The Steeple-Jack

The Steeple-Jack American Women Poets in the 20th Century

In the 20th century women made significant contributions to the genre of poetry and began to win major prizes, take up prominent positions in academia, and write criticism and scholarly work in their field. While patriarchal prejudices still lingered and women were often ignored, condescended to, or marginalized, progress was certainly made.

In the first couple decades of the new century, female poets began to challenge their subordinate status in the literary world, contribute their work more prolifically to publications, explore and experiment with form and content, and engage with the modernist movement. Amy Lowell distinguished herself as an Imagist poet and also for her increasingly open and erotic evocations of lesbian love. She was attacked by Ezra Pound for her attempts to infuse Imagist elements into modernism, and that disapprobation, combined with other, more personal attacks on her looks and sexual orientation led to diminished popularity. She did, however, win the Pulitzer Prize in 1926, a year after her death.

Hilda Doolittle, or H.D. as she preferred to be called, traveled to Europe as a young woman and never returned. She wrote spare, lucid, and vivid poems and was supported by Ezra Pound and William Carlos Williams. She was also close friends with Marianne Moore and promoted her career.

Edna St. Vincent Millay was known for her political radicalism and feminism, and was associated with leftists in Greenwich Village, where she settled in 1917 after college. Her poems often dealt with issues of female sexuality and identity, as well as current events such as the 1927 criminal case against Sacco and Vanzetti, a rallying point for radicals.

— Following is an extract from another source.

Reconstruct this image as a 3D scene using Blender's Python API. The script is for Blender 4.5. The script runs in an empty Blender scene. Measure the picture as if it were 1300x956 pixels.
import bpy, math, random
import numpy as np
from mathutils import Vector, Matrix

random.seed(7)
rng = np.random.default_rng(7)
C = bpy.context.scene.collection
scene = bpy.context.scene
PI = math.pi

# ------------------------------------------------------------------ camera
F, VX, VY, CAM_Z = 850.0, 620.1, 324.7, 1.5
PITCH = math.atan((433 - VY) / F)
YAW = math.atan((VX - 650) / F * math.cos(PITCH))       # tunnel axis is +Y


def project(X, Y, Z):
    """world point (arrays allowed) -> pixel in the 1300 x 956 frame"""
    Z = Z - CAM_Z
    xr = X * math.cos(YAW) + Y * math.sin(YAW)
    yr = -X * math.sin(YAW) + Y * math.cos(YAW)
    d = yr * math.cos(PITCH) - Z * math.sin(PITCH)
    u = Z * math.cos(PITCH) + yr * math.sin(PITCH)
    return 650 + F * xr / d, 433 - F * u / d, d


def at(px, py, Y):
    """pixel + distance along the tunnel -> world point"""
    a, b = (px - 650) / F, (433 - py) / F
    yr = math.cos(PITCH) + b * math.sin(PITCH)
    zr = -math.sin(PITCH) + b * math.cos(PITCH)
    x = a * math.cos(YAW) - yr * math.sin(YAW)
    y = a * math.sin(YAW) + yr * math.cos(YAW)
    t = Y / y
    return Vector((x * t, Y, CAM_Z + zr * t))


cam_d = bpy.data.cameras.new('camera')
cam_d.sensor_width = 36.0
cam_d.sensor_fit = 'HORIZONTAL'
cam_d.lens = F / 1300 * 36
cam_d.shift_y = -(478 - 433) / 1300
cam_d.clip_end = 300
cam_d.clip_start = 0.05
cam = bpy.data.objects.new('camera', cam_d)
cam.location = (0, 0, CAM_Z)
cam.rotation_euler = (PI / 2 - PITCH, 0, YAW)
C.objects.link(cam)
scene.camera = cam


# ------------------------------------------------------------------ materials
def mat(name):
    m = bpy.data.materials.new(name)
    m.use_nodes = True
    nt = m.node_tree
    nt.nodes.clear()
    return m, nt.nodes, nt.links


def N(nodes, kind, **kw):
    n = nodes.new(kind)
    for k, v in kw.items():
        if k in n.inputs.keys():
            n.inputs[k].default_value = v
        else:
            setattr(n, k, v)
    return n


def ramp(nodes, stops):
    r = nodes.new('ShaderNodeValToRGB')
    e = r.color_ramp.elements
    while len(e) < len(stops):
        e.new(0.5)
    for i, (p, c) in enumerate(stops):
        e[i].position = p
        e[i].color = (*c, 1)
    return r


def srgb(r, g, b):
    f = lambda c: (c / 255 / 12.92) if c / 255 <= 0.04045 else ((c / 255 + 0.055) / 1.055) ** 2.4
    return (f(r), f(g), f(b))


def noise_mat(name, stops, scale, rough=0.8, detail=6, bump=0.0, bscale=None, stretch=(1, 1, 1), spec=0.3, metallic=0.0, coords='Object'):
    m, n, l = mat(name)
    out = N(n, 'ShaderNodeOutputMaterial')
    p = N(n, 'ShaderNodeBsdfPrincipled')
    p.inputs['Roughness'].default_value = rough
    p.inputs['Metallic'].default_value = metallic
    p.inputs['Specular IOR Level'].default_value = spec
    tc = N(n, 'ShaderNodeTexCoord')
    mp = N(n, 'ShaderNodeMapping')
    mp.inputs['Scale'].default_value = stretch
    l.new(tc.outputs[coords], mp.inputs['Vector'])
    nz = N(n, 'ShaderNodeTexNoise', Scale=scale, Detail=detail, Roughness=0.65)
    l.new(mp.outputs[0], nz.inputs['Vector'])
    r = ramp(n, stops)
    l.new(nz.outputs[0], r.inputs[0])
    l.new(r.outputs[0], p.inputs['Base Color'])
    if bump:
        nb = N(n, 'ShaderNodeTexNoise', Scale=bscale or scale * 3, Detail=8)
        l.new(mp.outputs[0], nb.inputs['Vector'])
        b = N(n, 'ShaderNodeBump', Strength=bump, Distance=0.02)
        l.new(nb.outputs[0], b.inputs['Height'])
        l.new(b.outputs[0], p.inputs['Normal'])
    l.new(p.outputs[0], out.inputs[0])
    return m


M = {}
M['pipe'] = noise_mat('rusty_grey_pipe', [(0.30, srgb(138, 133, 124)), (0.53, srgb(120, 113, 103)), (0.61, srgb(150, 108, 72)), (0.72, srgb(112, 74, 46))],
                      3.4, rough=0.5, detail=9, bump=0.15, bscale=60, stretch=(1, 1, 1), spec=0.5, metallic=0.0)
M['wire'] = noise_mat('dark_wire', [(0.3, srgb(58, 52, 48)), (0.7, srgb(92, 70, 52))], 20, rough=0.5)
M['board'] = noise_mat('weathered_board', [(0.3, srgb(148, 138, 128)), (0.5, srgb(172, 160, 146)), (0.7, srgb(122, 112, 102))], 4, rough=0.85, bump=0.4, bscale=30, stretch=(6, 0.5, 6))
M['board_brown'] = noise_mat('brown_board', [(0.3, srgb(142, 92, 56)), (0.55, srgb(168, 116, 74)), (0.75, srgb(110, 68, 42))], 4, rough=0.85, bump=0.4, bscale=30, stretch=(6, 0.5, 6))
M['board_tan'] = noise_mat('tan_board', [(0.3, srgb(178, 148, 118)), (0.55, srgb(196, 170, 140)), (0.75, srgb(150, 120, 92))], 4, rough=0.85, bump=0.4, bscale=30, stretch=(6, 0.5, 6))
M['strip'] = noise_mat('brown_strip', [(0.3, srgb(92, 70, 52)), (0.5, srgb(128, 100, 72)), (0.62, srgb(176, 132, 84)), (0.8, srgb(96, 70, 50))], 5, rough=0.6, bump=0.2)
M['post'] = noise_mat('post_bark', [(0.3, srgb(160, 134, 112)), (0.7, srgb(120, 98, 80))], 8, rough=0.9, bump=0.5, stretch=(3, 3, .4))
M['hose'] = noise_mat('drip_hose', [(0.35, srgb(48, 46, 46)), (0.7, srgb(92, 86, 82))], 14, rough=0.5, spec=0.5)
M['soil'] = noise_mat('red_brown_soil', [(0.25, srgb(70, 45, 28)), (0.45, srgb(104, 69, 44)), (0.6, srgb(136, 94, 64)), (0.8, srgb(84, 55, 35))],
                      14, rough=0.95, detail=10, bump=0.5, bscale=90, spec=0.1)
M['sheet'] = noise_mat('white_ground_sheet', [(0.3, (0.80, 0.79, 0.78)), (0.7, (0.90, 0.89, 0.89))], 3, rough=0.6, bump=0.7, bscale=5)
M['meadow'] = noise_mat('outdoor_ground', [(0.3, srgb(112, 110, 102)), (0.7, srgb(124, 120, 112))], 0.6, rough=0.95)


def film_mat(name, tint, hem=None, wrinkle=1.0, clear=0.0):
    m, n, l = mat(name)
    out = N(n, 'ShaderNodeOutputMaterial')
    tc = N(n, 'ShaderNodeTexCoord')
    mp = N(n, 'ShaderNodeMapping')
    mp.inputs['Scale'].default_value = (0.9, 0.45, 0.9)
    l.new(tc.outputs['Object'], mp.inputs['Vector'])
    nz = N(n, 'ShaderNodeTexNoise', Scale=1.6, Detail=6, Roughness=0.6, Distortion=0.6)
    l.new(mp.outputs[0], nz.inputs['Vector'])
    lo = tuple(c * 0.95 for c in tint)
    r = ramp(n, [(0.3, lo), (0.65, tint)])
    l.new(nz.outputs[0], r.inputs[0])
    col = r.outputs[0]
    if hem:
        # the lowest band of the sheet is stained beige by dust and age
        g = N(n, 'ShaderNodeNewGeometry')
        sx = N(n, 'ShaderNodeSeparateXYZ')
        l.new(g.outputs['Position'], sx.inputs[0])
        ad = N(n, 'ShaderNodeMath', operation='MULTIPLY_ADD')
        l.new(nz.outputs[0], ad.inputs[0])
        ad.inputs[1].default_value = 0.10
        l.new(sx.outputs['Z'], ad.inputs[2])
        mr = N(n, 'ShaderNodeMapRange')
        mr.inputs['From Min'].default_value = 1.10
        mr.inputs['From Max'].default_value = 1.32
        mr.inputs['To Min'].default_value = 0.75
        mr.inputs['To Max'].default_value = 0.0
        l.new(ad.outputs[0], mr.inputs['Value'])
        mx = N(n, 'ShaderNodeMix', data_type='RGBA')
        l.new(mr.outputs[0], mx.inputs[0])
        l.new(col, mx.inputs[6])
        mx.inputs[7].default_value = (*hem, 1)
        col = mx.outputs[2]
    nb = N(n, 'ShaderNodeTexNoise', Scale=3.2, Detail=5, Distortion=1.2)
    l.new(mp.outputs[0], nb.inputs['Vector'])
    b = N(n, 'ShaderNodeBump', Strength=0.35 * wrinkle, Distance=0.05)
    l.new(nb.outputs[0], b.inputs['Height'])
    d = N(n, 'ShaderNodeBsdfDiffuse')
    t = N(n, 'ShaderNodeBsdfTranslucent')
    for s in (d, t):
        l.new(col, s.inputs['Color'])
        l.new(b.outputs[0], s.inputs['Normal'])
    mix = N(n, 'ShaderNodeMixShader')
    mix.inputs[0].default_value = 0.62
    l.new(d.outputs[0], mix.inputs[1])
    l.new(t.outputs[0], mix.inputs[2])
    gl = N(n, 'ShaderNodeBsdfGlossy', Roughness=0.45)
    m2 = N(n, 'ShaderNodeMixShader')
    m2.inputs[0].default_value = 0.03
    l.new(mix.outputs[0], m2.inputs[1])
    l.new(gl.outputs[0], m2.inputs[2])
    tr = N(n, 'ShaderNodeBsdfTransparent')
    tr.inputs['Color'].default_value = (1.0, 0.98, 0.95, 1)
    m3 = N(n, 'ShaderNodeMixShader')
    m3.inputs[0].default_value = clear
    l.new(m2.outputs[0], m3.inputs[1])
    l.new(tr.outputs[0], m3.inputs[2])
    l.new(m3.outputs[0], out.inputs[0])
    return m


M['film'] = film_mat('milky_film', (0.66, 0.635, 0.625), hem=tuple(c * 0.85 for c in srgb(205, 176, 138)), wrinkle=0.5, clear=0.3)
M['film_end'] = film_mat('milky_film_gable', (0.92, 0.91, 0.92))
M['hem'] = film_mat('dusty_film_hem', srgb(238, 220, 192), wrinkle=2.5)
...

Dorothy Parker was born in humble circumstances but later joined an elite literary circle, the Algonquin Round Table. Her witty, incisive verse and short stories had a realist bent; they skewered the pretensions of all manner of people and represented her keen observational eye. She also wrote frankly of the discrimination women faced.

Elizabeth Bishop was a friend, correspondent, and fervent admirer of Marianne Moore’s, and Moore had a large influence on the younger poet. Bishop primarily published in the 1940s-1960s, and she won numerous awards. Robert Lowell said of her, “Elizabeth Bishop is the contemporary poet that I admire most...There's a beautiful completeness to all of Bishop's poetry. I don't think anyone alive has a better eye than she had: The eye that sees things and the mind behind the eye that remembers."

During mid-century Sylvia Plath distinguished herself as a poet of incredible ingenuity. Her luminous and sharp verses were full of abstruse and illusionistic meanings. She married another poet, Ted Hughes, and found her domestic life deadening and difficult. She wrote copious amounts of poetry, though, as well as the revered novel The Bell Jar (1963); her poems and the novel address issues of depression, gender, identity, and the creative and aesthetic impulses.

Gwendolyn Brooks was the first African American to win the Pulitzer Prize for poetry, which she earned in 1950. She lived almost her whole adult life in Chicago and was a keen observer of her community. In the 1960s she began to embrace a more radical perspective and entitled a work of poetry from this era In the Mecca. In the late 1960s and 1970s Nikki Giovanni also articulated the reality of being a black woman in America, calling attention to the history of her race and issues of revolution, love, and violence.

This and the entry on 18th/19th century poets (see entry in “A Grave” ClassicNote) are certainly not comprehensive accounts, and only begin to give an account of these women’s lives and works, but can act as an entry point into the history American women poets.